Reflexionando sobre el Evangelio (Lc 24,13-35)
Señor, quédate con nosotros
El encuentro de Cristo con los discípulos de Emaús puede ser un símil estupendo del encuentro que cada día debemos tener con el Señor. Igual que estos seguidores de Emaús, nosotros tendemos a ver todo desde lejos. No nos gusta implicarnos ni sufrir. Tememos que nuestra vida pueda cambiar y por eso tenemos cuidado no comprometernos demasiado. Como se dice es España, nos gusta ver los toros desde detrás de la barrera. Allí, protegidos, podemos gritar aplaudir, sentirnos eufóricos y lanzar todo tipo de objetos al tendido. Formamos parte del espectáculo, pero no queremos estar en el centro de lo que sucede.
Atención, hermanos; ¿dónde quiso el Señor que lo reconocieran? En la fracción del pan. No nos queda duda: partimos el pan y reconocemos al Señor. Pensando en nosotros, que no le íbamos a ver en la carne, pero que íbamos a comer su carne, no quiso que lo reconocieran más que allí. La fracción del pan es causa de consuelo para todo fiel, quienquiera que seas; quienquiera que seas tú que llevas el nombre cristiano, si no lo llevas en vano; tú que entras en el templo pero con un porqué; tú que escuchas la palabra de Dios con temor y esperanza. La ausencia del Señor no es ausencia. Ten fe y está contigo aquel a quien no ves.
Cuando el Señor hablaba con ellos, aquellos discípulos no tenían ni fe, puesto que no creían que hubiese resucitado, ni tenían esperanza de que pudiera hacerlo. Habían perdido la fe y la esperanza. Estando ellos muertos, caminaban con el vivo; los muertos caminaban con la vida misma. La vida caminaba con ellos, pero en sus corazones aún no residía la vida. (San Agustín. Sermón 235; PL 38, 1117)
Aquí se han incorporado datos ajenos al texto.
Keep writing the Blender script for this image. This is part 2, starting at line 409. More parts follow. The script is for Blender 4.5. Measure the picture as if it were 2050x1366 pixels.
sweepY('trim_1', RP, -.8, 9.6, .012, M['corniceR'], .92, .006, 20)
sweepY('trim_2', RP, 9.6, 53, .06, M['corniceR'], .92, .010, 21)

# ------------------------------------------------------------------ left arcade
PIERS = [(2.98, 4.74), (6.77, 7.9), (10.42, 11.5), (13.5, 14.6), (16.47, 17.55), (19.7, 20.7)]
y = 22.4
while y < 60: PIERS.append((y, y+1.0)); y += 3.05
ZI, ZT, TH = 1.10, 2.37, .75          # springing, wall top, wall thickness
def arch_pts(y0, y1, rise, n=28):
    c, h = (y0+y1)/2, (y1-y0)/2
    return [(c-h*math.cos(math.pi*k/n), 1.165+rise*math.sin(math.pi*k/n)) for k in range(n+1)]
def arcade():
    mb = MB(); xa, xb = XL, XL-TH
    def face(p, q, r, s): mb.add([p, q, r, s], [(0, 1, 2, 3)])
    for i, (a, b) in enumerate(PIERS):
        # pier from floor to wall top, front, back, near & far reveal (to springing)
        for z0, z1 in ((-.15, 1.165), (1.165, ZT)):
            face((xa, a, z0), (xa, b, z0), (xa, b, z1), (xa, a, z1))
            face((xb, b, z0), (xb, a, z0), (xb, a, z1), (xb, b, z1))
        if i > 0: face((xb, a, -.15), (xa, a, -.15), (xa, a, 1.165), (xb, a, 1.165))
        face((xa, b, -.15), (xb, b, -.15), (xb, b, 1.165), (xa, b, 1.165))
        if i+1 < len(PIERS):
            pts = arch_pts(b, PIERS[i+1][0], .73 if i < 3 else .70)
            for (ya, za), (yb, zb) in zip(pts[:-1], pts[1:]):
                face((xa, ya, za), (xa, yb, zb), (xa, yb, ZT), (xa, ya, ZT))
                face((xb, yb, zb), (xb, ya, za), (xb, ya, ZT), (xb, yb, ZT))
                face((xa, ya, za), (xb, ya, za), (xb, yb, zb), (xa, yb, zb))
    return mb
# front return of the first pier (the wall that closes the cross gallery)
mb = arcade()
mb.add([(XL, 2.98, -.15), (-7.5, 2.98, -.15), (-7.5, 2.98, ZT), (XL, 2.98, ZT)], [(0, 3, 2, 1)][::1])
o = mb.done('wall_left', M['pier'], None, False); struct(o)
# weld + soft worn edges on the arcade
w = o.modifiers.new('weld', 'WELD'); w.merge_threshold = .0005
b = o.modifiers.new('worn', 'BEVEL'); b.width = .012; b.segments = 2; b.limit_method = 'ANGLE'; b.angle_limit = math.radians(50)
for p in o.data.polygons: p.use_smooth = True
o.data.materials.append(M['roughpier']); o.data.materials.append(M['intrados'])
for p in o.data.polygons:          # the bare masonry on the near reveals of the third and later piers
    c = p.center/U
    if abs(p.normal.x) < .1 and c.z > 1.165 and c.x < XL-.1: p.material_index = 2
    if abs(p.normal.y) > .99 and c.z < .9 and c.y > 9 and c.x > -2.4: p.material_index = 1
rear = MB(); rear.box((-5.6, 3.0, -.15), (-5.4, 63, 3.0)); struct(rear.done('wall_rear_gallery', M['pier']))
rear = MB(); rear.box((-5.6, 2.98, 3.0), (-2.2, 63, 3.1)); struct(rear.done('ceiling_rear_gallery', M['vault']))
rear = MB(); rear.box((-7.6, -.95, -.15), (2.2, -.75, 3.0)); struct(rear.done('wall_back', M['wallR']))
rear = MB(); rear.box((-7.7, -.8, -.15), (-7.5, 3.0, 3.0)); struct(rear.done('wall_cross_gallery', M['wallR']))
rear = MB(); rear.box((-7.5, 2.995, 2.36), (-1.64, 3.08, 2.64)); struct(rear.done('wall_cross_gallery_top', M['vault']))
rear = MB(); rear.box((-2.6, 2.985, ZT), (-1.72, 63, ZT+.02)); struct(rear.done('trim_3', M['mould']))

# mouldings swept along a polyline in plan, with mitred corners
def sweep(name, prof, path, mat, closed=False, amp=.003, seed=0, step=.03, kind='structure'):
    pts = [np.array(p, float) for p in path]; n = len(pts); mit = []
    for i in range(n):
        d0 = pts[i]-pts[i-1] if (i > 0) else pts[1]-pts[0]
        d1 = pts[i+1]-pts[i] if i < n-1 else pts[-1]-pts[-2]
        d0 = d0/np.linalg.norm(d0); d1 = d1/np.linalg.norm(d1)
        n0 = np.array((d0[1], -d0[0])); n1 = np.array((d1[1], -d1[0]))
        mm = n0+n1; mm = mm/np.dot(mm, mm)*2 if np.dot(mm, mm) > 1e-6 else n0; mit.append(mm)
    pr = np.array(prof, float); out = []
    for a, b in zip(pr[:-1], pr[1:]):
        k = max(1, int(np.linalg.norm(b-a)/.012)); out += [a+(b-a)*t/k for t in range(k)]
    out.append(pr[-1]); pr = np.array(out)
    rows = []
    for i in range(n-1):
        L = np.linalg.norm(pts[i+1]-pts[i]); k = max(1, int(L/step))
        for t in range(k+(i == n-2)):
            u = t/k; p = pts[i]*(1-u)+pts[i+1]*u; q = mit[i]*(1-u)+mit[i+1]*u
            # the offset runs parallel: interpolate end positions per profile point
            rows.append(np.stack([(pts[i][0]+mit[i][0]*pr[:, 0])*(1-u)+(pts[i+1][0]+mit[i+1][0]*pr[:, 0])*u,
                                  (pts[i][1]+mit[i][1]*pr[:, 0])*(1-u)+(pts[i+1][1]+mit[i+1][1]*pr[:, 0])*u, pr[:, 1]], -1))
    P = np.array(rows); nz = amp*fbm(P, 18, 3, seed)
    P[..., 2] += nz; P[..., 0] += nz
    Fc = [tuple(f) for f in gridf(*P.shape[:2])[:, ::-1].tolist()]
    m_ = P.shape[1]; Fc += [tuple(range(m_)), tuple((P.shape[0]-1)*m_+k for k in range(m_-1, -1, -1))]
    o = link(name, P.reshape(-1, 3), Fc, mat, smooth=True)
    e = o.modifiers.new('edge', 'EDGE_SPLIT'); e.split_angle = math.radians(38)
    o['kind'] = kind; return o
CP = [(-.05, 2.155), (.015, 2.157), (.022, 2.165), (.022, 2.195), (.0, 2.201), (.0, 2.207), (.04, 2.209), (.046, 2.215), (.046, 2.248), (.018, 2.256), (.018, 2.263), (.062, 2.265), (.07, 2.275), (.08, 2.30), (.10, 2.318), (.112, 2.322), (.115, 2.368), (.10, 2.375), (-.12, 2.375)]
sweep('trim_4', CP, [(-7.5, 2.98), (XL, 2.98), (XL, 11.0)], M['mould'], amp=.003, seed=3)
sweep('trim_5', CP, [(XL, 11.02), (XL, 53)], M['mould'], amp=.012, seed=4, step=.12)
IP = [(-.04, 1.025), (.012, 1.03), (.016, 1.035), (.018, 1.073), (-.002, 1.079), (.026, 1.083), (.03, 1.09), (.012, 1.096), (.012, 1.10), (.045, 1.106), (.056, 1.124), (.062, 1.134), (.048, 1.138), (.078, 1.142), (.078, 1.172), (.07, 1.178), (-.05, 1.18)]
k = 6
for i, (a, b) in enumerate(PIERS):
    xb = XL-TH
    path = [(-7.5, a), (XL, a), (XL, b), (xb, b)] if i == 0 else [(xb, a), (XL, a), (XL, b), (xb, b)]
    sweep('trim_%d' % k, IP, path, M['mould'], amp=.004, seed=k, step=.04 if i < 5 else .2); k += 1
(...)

San Agustín señala que estos precavidos discípulos no tenían realmente fe. No estaban preocupados como Santo Tomás. Se contentaban con contar lo sucedido y menear la cabeza por los males de la sociedad donde viven. No tenían voluntad de dejar que el Espíritu tocara su corazón y cambiara sus horizontes vitales. En todo caso, invitamos a este “Forastero” sentarse con nosotros. No le tememos porque parece que no representa “peligro” para nuestras ideologías y estéticas. Pero sentar a Cristo a comer con nosotros es muy peligroso. Peligroso para nuestra tranquilidad humana. Peligroso para nuestras certezas y seguridades.
Cristo se revela a los discípulos justamente cuando partió el pan. Cuando hizo esto derrumbó las certezas y seguridades. El sacramento derriba los muros que les protegían. Ellos, igual que Adán y Eva, se vieron desnudos y desprotegidos. Sólo podían aceptar lo que veían y abrir su corazón a algo que le superaba en todos los sentidos. Ellos, vieron y dejaron de ver. Sintieron la cercanía una décima de segundo antes de desaparecer. Nosotros no estamos lejos de la experiencia que vivieron esto discípulos de Emaús. Al acercarnos a los sacramentos hemos estado tan cercar de Cristo que nada pudimos hacer para que nos señalara el camino. Ahora, una vez el velo del Templo se rasga, nos toca andar hacia Cristo, quedarnos quietos o alejarnos corriendo. Ellos volvieron y dieron testimonio de lo vivido sin esperar nada más que mostrar el terrible cambio que habían vivido. De silentes y alejados simpatizantes, a testigos de Cristo vivo y resucitado. No es poco cambio. ¿Seremos capaces nosotros de hacerlo?